Many people, especially young people, are concerned about the future of the planet: as well they should be. But the answer to these problems will not to be found with the Greens, because they are wedded to the very capitalist system that has created the crisis in the first place.

One of the arguments advanced by Greens’ supporters against a socialist perspective is the assertion that action on the environment must take priority over all other considerations ... practical measures, they insist, must take priority over considerations about changing the social system. But the overturn of the capitalist market and profit system is the only viable basis, the pre-condition, for the development of a rational global plan that will ensure the preservation and enhancement of the natural environment.

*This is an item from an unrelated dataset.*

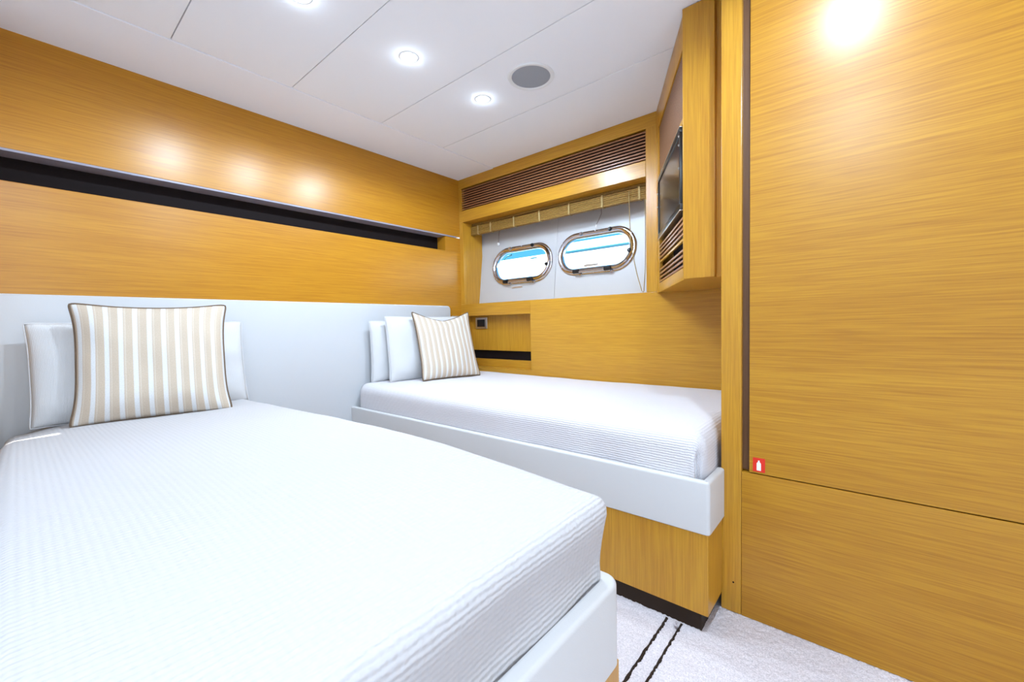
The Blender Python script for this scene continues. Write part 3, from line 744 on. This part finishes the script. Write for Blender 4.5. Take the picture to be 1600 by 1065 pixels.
# ================================================================== CEILING FITTINGS
names = {(-1.55, 1.63): 'round ceiling downlight nearest the speaker and portholes', (-1.55, 1.165): 'middle round ceiling downlight in the row above the beds', (-1.55, .70): 'round ceiling downlight at the top edge above the near bed',
         (-.06, .97): 'ceiling downlight out of frame, mirrored brightest in the wardrobe door',
         (-.08, .02): 'ceiling downlight out of frame, mirrored faintly lower in the wardrobe door', (-.08, -.6): 'ceiling downlight behind the camera, last of the aisle row'}
for i, (x, y) in enumerate(LAMPS):
    t = thing('downlight', names[(x, y)], 'downlight', (x, y, ZC), 'ceiling downlights')
    bm = bmesh.new(); lathe(bm, (x, y, ZC), (0, 0, -1), [(.030, .0003), (.030, .002), (.033, .0028), (.041, .0018), (.043, .0002), (.030, .0002)], 28); link('trim_ring', bm, M['white_plastic'], t, smooth=True, auto=40)
    bm = bmesh.new(); lathe(bm, (x, y, ZC), (0, 0, -1), [(0, .0002), (.029, .0002), (.029, .0007), (.020, .0010), (0, .0012)], 24); link('lens', bm, M['lamp'], t, smooth=True, auto=40)
    l = D.lights.new('downlight_lamp', 'AREA'); l.shape = 'DISK'; l.size = .056; l.energy = LAMP * AIM.get((x, y), 1); l.color = LAMP_COL; l.spread = math.radians(180)
    lo_ = D.objects.new('downlight_lamp', l); COL.objects.link(lo_); lo_.parent = t; lo_.location = (0, 0, -.0016)
    l = D.lights.new('downlight_bulb', 'SPOT'); l.spot_size = math.radians(170); l.spot_blend = .20; l.shadow_soft_size = .022; l.energy = BULB; l.color = LAMP_COL
    lo_ = D.objects.new('downlight_bulb', l); COL.objects.link(lo_); lo_.parent = t; lo_.location = (0, 0, -.030)
    l = D.lights.new('downlight_glow', 'POINT'); l.shadow_soft_size = .012; l.energy = .35; l.color = LAMP_COL
    lo_ = D.objects.new('downlight_glow', l); COL.objects.link(lo_); lo_.parent = t; lo_.location = (0, 0, -.016)
sp = thing('ceiling_speaker', 'round grey ceiling speaker with white rim near the portholes', 'speaker', (-1.240, 1.640, ZC))
c = (-1.240, 1.640, ZC)
bm = bmesh.new(); lathe(bm, c, (0, 0, -1), [(.092, .0005), (.092, .004), (.098, .008), (.108, .007), (.112, .0005)], 48); link('rim', bm, M['white_plastic'], sp, smooth=True, auto=40)
bm = bmesh.new(); lathe(bm, c, (0, 0, -1), [(0, .0006), (.0925, .0006), (.0925, .003), (.06, .005), (0, .0058)], 48); link('grille', bm, M['speaker'], sp, smooth=True, auto=40)

# ================================================================== OUTSIDE THE PORTHOLES
bt = thing('neighbouring_boat', 'white boat side with teal rubbing strake seen through the portholes', 'boat', (-5, 7.0, -.8))
bm = bmesh.new(); bx(bm, -16, 6, 6.6, 9.6, -.9, 2.335, .02, 3); link('topsides', bm, M['hull_out'], bt, smooth=True, auto=40)
bm = bmesh.new(); bx(bm, -4.25, 5.0, 6.63, 9.4, 2.325, 2.475, .02); link('coach_roof', bm, M['hull_out'], bt, smooth=True, auto=40)
bm = bmesh.new(); bx(bm, -4.3, 5.5, 6.57, 6.605, 2.292, 2.325, .008); link('rubbing_strake', bm, M['teal'], bt, smooth=True, auto=40)
bm = bmesh.new(); tube(bm, [(-5.80, 6.64, 2.28), (-5.80, 6.64, 2.36), (-5.72, 6.64, 2.41), (-5.60, 6.64, 2.43)], .022, 8); link('grab_rail', bm, M['teal'], bt, smooth=True)
bm = bmesh.new(); bx(bm, -5.08, -4.92, 6.585, 6.605, 2.285, 2.305, .004); link('fairlead', bm, M['teal'], bt)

Pressed on this point, Greens supporters will often advance the claim that the problem lies with inherent greed in human beings, or that the earth’s population must be drastically reduced in a kind of 21st century holocaust.

New technologies

Let us consider another burning issue—jobs and, more broadly, the living standards and social position of the working class. At the start of this election campaign, Ford announced the slashing of hundreds of jobs. Many more are threatened, not only in the car and components industries but across the range of manufacturing. And not just in manufacturing. The digitisation of many activities in the so-called service industries means that jobs that once appeared to be immobile can be outsourced to anywhere in the world.

The globalisation of production has created, in some ways for the first time in history, a truly international labour market. And, as has happened so often in the past, this vast change has initially advantaged the capitalist owners of the means of production.

Every day workers all over the world are under the threat that if they do not increase productivity and take wage cuts, their jobs will be outsourced. No wonder that, as a whole series of statistics demonstrates, one of the chief sources of profit today is the decline of the share of labour in national income.

How can the working class deal with this? Are there any lessons that can be drawn from the past? At the beginning of the Industrial Revolution, the hand loom weavers confronted the introduction of new technology with machine-breaking. One can understand why. But the working class only began to go forward when it based itself on the new developments in the productive forces, and when it built its organisations and organised its struggles in line with those developments. That has been the case throughout the history of the international workers’ movement.

Today, the globalisation of production presents the working class with new challenges. And, as throughout its history, it cannot look back—in any case there never was a “golden age”—but must consciously base itself on the possibilities contained in the new processes of production themselves. Because these are truly immense.

The globalisation of production has forged the objective unity of the working class at a level never achieved before. This does not mean the problems are automatically resolved ... far from it. The occasion, as Abraham Lincoln remarked in another context, is piled high with difficulties. The task is to rise to the occasion.

The objective conditions for meeting this challenge are already in existence—or rapidly coming into being. The working class in China, in Vietnam, in Europe, in the United States, in Australia, confronts the same transnational corporations, banks and financial institutions which, in whatever country they are operating, carry out a constant battle to remain “internationally competitive.”

The working class can only advance on the basis of an international socialist perspective that seeks to utilise the vast advances in the productive forces made possible by new technology and the processes of globalisation to take forward the social and economic interests of humanity as a whole, rather than the accumulation of profits for a few.

The achievement of this task requires the construction of an international organization, striving to consciously unify the working class on the basis of this perspective. That is the goal of our movement, the Socialist Equality Party and the International Committee of the Fourth International. We urge you to give it your most urgent consideration and join the world party of socialist revolution.